Friday, August 8, 2014

P is for Pop-waist Personnel

The second development in the Deetail knights history (approximately 1984-9) was/were these additions, I've seen them described as 'like swoppets', but with limited articulation in one plane - at the waist - and the 'swivel' moniker more accurate for the later knights we looked at below somewhere, I call them the pop-waist knights, or; Poppets - which is the title of various plastic bead sets of the time!

Six foot figures, some of these are a bit static or wooden, and the colours, for the most part are a tad wishy-washy for heraldry methinks But, they were more poses for the battlefield, and when you're 8, 10, or 12-years old that's all that matters really! And several of them were heavily armed...bargain!

By swapping weapons, you could have guys with three swords, one in each hand and a spare at the wiast should one slip out of a bloodied steel glove!

I don't seem to be the only one who thought the colours were a bit weak as they regularly turn-up with no decoration at all, just a coat of the silver paint - possibly produced at the end of the run to counter the plain-gold Great Shield guys?

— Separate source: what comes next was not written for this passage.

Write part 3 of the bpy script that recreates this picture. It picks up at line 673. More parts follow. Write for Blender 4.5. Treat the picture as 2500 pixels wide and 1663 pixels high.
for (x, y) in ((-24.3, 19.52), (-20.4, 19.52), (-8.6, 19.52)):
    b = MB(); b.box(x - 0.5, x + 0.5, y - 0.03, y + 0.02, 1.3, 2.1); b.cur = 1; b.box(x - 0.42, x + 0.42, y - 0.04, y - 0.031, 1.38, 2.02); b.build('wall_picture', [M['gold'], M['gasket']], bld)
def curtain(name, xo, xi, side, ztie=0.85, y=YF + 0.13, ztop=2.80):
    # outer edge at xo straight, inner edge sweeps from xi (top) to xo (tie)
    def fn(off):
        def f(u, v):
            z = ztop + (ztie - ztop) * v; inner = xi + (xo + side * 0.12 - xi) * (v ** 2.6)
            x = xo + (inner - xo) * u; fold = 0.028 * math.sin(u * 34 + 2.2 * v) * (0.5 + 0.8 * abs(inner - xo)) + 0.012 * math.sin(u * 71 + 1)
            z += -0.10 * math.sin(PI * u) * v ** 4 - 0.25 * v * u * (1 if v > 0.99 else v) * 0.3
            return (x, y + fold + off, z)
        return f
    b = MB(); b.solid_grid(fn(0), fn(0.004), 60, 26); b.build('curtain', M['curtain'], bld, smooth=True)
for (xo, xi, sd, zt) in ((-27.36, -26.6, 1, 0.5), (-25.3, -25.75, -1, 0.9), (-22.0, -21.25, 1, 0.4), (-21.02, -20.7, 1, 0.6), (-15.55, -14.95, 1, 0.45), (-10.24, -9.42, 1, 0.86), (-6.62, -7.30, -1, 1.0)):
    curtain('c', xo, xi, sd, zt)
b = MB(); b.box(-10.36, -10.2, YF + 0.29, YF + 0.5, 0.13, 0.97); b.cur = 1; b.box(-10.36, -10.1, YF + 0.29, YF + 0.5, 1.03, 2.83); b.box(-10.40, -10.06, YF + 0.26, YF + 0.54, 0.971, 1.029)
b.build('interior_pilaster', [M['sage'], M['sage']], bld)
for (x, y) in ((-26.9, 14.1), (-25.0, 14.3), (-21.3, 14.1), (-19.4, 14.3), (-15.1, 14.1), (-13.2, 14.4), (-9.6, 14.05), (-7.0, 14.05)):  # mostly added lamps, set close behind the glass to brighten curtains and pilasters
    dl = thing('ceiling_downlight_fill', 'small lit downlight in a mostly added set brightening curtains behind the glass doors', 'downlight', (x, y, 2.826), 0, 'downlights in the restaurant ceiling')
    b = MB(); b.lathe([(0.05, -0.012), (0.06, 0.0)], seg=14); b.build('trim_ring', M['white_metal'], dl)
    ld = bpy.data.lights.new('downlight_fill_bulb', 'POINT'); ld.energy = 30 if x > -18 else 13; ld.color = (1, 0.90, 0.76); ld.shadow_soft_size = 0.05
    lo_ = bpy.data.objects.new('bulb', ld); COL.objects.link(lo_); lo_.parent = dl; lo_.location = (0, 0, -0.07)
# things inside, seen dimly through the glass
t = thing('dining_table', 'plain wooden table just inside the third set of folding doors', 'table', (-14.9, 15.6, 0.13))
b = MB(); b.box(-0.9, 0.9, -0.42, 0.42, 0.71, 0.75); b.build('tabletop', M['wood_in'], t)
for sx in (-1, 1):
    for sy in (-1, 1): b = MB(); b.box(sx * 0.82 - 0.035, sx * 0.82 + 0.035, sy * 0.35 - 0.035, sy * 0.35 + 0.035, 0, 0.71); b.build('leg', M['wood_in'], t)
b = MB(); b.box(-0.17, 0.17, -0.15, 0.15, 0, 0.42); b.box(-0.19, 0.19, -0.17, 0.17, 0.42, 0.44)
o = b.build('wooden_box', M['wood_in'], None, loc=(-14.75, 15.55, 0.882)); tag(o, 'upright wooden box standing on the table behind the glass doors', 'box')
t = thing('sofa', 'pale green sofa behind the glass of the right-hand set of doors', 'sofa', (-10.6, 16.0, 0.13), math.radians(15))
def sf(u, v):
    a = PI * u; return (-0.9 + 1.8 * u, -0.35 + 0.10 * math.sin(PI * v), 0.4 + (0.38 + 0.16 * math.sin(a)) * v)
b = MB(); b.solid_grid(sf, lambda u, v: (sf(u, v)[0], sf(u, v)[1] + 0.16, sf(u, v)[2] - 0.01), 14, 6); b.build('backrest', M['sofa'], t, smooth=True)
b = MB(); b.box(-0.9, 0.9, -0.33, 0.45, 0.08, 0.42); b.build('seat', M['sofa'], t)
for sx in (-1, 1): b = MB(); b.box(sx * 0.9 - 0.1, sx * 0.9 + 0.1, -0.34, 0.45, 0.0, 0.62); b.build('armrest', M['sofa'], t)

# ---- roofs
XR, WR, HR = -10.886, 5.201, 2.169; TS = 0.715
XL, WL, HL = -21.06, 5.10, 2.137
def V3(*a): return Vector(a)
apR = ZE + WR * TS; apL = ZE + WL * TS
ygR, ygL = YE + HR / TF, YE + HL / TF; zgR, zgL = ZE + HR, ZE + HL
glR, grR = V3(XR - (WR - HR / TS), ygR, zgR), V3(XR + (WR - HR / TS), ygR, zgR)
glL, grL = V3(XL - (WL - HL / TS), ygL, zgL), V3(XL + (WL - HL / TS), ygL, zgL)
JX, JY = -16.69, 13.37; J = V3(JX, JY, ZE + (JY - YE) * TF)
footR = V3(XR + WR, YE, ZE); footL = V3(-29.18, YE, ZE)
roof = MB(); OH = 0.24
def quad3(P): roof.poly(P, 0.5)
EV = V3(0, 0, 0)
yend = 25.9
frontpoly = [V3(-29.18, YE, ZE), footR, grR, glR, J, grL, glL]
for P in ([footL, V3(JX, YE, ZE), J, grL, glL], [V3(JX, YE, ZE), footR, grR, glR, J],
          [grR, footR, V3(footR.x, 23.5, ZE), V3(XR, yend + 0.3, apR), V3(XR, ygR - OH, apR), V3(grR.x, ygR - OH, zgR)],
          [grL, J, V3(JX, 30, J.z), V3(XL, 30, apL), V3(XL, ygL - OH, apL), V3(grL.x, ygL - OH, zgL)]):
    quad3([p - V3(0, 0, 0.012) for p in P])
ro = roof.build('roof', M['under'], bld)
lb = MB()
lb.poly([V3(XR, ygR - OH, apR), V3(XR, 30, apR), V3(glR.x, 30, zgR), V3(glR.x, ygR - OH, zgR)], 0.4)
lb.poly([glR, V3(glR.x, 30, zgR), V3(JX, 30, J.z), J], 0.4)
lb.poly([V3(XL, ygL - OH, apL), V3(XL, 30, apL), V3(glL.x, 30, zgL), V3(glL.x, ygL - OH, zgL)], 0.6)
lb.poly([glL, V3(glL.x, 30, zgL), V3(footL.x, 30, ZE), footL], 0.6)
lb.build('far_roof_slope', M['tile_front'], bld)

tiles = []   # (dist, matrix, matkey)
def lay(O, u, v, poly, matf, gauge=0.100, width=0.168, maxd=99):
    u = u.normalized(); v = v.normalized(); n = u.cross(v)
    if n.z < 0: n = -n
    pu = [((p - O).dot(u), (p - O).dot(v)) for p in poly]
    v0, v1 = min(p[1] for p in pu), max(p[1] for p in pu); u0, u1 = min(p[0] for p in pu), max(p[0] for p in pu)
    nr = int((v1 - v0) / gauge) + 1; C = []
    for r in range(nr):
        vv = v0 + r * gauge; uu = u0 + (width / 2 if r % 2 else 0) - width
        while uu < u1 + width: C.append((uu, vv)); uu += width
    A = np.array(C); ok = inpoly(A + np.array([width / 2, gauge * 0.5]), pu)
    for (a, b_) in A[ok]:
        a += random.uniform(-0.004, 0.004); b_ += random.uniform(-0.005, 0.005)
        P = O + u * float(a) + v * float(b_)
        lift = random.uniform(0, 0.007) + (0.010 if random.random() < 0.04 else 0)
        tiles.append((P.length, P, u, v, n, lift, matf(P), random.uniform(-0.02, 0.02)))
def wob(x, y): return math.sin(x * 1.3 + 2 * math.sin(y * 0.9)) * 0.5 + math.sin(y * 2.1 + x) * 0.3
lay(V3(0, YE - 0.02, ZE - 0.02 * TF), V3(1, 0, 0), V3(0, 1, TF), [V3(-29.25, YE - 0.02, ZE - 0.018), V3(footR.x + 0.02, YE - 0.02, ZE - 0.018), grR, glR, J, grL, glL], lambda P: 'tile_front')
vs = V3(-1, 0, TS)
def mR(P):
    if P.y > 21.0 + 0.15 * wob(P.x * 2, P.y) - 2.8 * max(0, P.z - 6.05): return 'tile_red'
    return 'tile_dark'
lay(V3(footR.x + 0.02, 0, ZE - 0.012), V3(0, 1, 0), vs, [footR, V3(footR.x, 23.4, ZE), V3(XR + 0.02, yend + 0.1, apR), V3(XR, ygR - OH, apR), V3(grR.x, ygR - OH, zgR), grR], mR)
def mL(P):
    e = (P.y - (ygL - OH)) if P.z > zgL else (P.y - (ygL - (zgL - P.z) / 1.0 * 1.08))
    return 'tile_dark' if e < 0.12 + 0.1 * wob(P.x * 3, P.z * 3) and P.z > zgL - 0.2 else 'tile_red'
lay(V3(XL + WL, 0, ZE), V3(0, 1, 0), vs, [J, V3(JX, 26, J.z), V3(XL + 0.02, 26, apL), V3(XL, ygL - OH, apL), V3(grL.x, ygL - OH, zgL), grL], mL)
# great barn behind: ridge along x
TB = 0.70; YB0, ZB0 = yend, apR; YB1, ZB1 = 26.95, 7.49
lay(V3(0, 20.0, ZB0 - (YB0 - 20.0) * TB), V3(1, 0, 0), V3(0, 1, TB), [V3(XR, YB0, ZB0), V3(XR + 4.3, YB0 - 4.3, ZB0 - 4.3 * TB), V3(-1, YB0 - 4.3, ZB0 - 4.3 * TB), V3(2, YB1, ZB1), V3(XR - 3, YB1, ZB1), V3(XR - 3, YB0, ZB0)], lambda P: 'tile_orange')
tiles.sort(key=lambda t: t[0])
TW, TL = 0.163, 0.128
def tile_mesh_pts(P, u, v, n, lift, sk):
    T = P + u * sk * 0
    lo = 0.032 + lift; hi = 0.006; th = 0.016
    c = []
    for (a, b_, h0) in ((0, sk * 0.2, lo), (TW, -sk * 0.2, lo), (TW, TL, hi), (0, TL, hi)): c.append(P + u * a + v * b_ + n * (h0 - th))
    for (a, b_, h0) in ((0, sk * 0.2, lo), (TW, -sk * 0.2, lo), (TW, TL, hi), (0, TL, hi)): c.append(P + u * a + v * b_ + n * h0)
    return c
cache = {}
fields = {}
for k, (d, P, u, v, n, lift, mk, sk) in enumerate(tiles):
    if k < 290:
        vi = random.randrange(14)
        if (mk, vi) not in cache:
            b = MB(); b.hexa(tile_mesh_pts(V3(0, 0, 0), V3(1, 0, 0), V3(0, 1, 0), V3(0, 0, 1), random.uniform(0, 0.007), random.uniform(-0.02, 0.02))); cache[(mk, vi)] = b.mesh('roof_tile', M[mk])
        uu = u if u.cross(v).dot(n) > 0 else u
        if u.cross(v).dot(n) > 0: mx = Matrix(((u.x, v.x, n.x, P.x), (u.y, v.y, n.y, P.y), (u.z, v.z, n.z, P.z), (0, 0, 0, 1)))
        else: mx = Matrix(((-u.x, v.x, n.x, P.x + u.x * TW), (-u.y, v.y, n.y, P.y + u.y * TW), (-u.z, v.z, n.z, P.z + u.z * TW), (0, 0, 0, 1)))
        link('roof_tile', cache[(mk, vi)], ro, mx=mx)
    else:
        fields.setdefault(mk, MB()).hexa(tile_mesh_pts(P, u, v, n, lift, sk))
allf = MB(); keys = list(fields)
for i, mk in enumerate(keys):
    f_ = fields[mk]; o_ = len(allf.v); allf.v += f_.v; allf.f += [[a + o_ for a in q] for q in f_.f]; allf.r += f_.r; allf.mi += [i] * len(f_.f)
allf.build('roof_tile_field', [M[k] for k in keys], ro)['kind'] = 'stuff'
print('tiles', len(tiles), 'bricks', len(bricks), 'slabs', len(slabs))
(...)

There were also a set of mounted legs, and it was in this guise, with a coat of gold paint that they were carried through to the Great Shield range in 1988 as 'enemy', from where they would march-on into the mid-1990's.

2 comments:

Ed and Bettina Berg said...

Well, I can see I've a bit of catching up to do to get this whole Britains thing figured out. Thanx for unconfusing me more than I'm already unconfused :-) - Ed

Hugh Walter said...

I'm not sure I've got it 'off-pat' myself Ed!!